L’Agenzia, partecipata da Stato, Regioni e Province autonome vigilata dal ministero del Lavoro unificherà l’erogazione dei servizi per l’impiego con quella degli ammortizzatori sociali. Il modello che si ispira al meccanismo di One stop shop presente nei Jobcentre plus inglesi, si realizzerà attraverso processi di raccordo tra l’Agenzia e l’Inps (nel dettaglio il dipartimento dell’istituto che si occupa di politiche sociali, Aspi e Mini-Aspi), mentre per sviluppare al meglio servizi alle imprese, in particolare l’assistenza all’auto-impiego, prevede l’accorpamento dentro alla nuova agenzia di tutti quegli enti che, a livello centrale e territoriale, esercitano competenze in materia di incentivi all’autoimprenditorialità (tra cui le Camere di Commercio).

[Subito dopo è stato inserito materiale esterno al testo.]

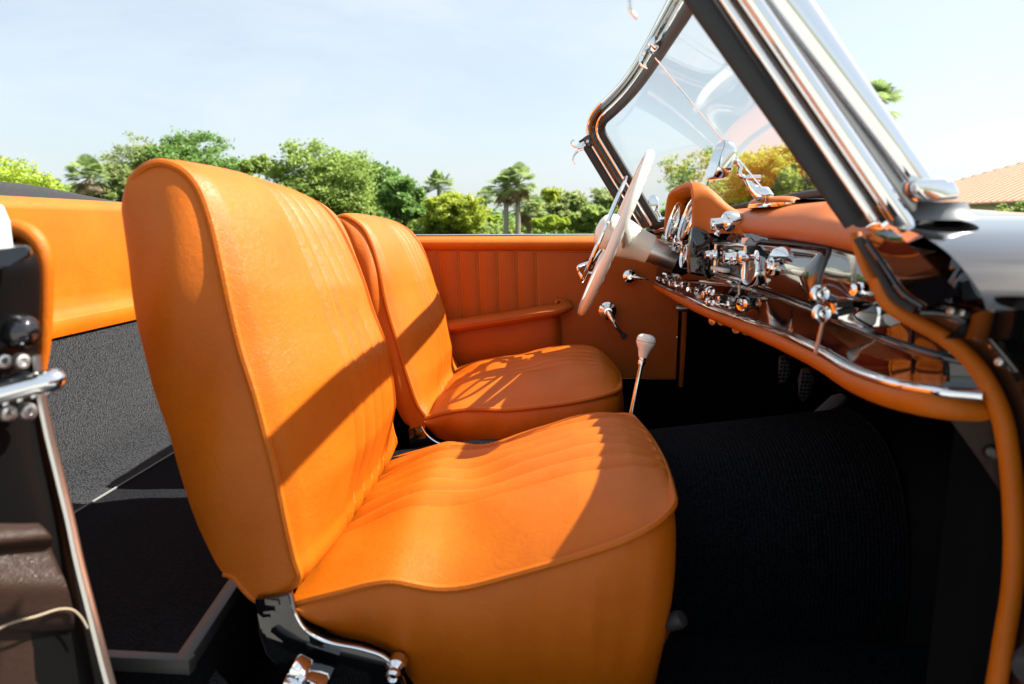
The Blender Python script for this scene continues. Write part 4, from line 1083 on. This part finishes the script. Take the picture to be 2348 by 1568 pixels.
# outer body that carries light and shade: bonnet, far wing and skin, rear deck, near sill
rows = []
for x in np.linspace(0, 1, 24):
    r_ = []
    for y in np.linspace(.74, 1.96, 40):
        fx = foot(y).x + .03; X_ = fx + (2.0 - fx) * x
        zb2 = .952 + .018 * (1 - ((y - 1.35) / .61) ** 2); k = smooth01(x * 5); r_.append(Vector((X_, y, (foot(y).z - .022) * (1 - k) + zb2 * k - .10 * x ** 2)))
    rows.append(r_)
MB().grid(rows, flip=True).build('bonnet', PB, car, angle=60)
rows = [[Vector((x, y, z - .04 * max(0, x - .4) ** 2)) for y, z in ((1.94, .958), (2.04, .972), (2.12, .966), (2.18, .94), (2.21, .90), (2.22, .7), (2.20, .3))] for x in np.linspace(.30, 2.0, 16)]
MB().grid(rows, flip=True).build('wing', PB, car, angle=60)
MB().grid([[Vector((x, y, z)) for y, z in ((2.06, zt(0) - .0), (2.10, zt(0) - .004), (2.15, .86), (2.19, .6), (2.17, .28))] for x in np.linspace(-1.1, .36, 12)], flip=True).build('door_skin', PB, car, angle=60)
MB().grid([[Vector((x, y, z - .1 * max(0, -1.3 - x))) for y, z in ((.48, .5), (.50, .80), (.56, .93), (.66, 1.0), (2.05, 1.0), (2.13, .93), (2.19, .8), (2.2, .5))] for x in np.linspace(-1.45, -2.3, 10)], flip=False).build('rear_deck', PB, car, angle=60)
MB().box((.0, .60, .26), (.95, .10, .16), None, .02).build('sill', PB, car)
MB().box((-.2, 1.35, .2), (3.6, 1.5, .06), None, .01).build('underbody', M['black'], car)
for x in (1.35, -1.15):
    for y, sg in ((.60, -1), (2.10, 1)):
        wh = MB().lathe([(0, .05), (.12, .06), (.19, .07), (.2, .04), (.3, .07), (.325, .04), (.325, -.08), (0, -.08)], (x, y, .325), (0, sg, 0), 32, m=0).build('wheel', M['rubber'], car)
        MB().lathe([(0, .085), (.08, .080), (.15, .07), (.19, .074), (.195, .06)], (x, y, .325), (0, sg, 0), 32).build('hub_cap', CH, wh)

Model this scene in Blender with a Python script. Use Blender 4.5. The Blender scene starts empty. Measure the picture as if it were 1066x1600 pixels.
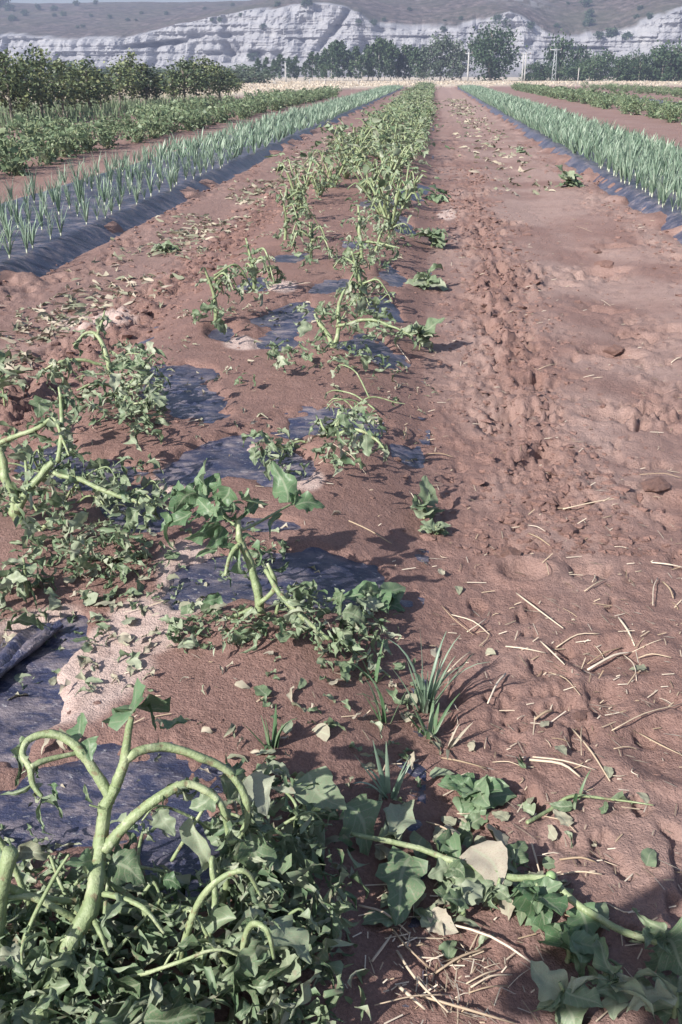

Basteranno queste azioni per rilanciare l’occupazione ad alto contenuto tecnologico? Secondo Moretti il governo ha iniziato bene, anche se vanno fatti velocemente passi ulteriori.
“Serve una strategia di investimenti nel capitale umano. Una politica dell’innovazione. E un nuovo approccio alle disparità regionali – spiega l’economista -. Sul primo punto: l’Italia ha un deficit di laureati nelle discipline più produttive, quelle che nel resto del mondo coincidono con i settori trainanti dell’occupazione. Sull’innovazione bisogna spingere le imprese italiane perché abbiamo un’industria troppo concentrata su settori vecchi. I divari regionali: qui negli Usa gli Stati del Sud hanno avuto un recupero di sviluppo e di occupazione puntando sulla competitività dei salari più bassi. Bisogna ripensare l’Italia come tanti mercati del lavoro regionali”.